Per quanto il film abbia premesse interessanti e un effettistica visiva 3D notevole, Tron Legacy sembra mancare di una vera e propria anima narrativa che sia in grado di spiegare tutto o quasi, riuscendo a rendere rilevante quanto si vede e che, forse, non si comprende del tutto.

Una quarantina di minuti di cinema ad alto livello non bastano, però, per giustificare il senso di una produzione di oltre due ore che tra misticismo un po' fricchettone e un diluvio di alta tecnologia non tocca il cuore del pubblico, né tantomeno riesce a "scaldarlo".

Il mondo di Tron dove è in atto una rivoluzione perché il creatore avrebbe "tradito" i suoi, è una sorta di Impero Romano post digitale dove ci sono continui giochi di popolo in cui i programmi 'che hanno il volto di esseri umani' si scontrano in gare dai rischi fatali.

Un po' Rollerball, un po' Il Gladiatore, l'arena è dominata da Clu, l'alter ego del padre del ragazzo interpretato da un Jeff Bridges ringiovanito dalla computer grafica, ma inespressivo e, comunque, non altrettanto carismatico come l'uomo che il ragazzo ritrova in una sorta di eremo circondato da libri e in compagnia di una ragazza 'speciale' che lo venera come un maestro.

Il legame tra l'uomo e la giovane è la chiave del film: non solo è anche il punto di partenza per una strada maestra fatta di spiegazioni in apparenza scarsamente comprensibili che forse, è veramente meglio lasciare alla magnificenza del grande schermo per essere se non spiegate, almeno elencate con dovizia di precisazione più ridondanti che utili.

Tron Legacy, quindi, primo capitolo di un'evidentemente già programmata nuova trilogia, incarna pregi e difetti del cinema hollywoodiano legato al fantastico e alla fantascienza in cui la forma deve eccedere sempre di molto il contenuto e in cui un'idea, per quanto inverosimile e striminzita, viene dilatata e gonfiata più nell'ottica del marketing che in quella del desiderio, ammesso che sia ancora possibile farlo nel contesto corporate hollywoodiano di oggi, di un cinema guidato dalle idee.

Non che a Tron manchi la fantasia.

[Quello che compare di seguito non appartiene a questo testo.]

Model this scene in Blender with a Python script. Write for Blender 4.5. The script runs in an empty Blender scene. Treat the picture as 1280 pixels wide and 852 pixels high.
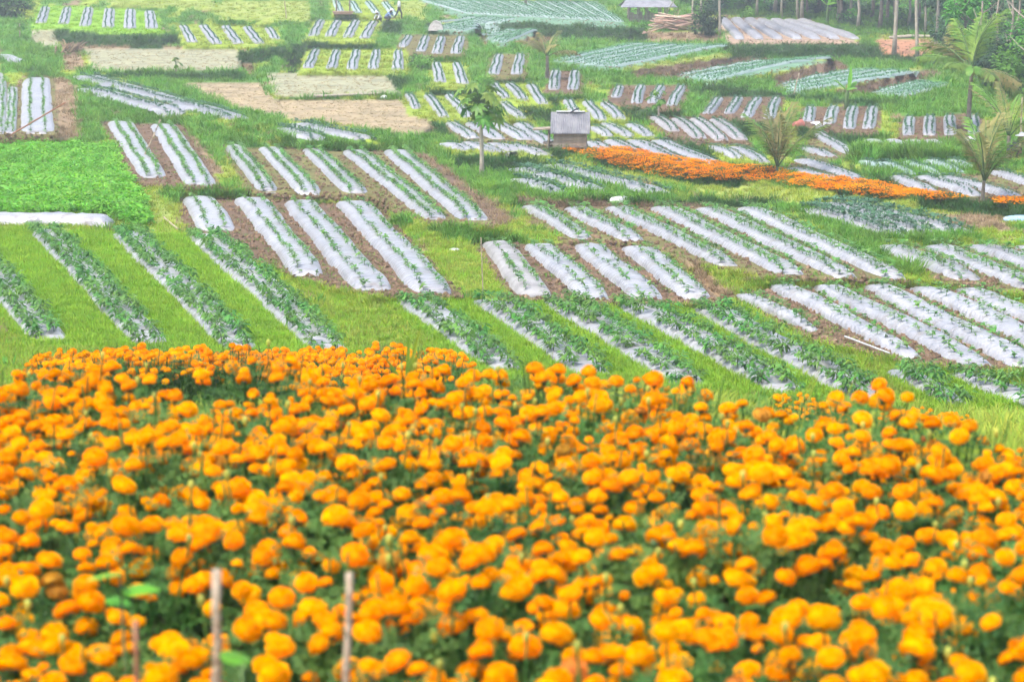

Anzi. La difficoltà sta semmai nel dosare i contenuti in un tessuto visivo adeguato in cui la forma non ecceda di fatto la sostanza.

Del resto se nel mondo dei computer c'è tutto quel caos non stupisce che certi programmi non funzionano mai... se stanno tutto il tempo a divertirsi così... altro che upgrades.

L'unica consolazione è che dal proprio PC o Mac possa, un giorno, davvero 'uscire' fuori una bellezza come Olivia Wilde che nel film interpreta il programma di nome Quorra e la cui ambizione, dopo avere letto migliaia dei nostri libri, è quella di conoscere Jules Verne e vedere il nostro sole giallo.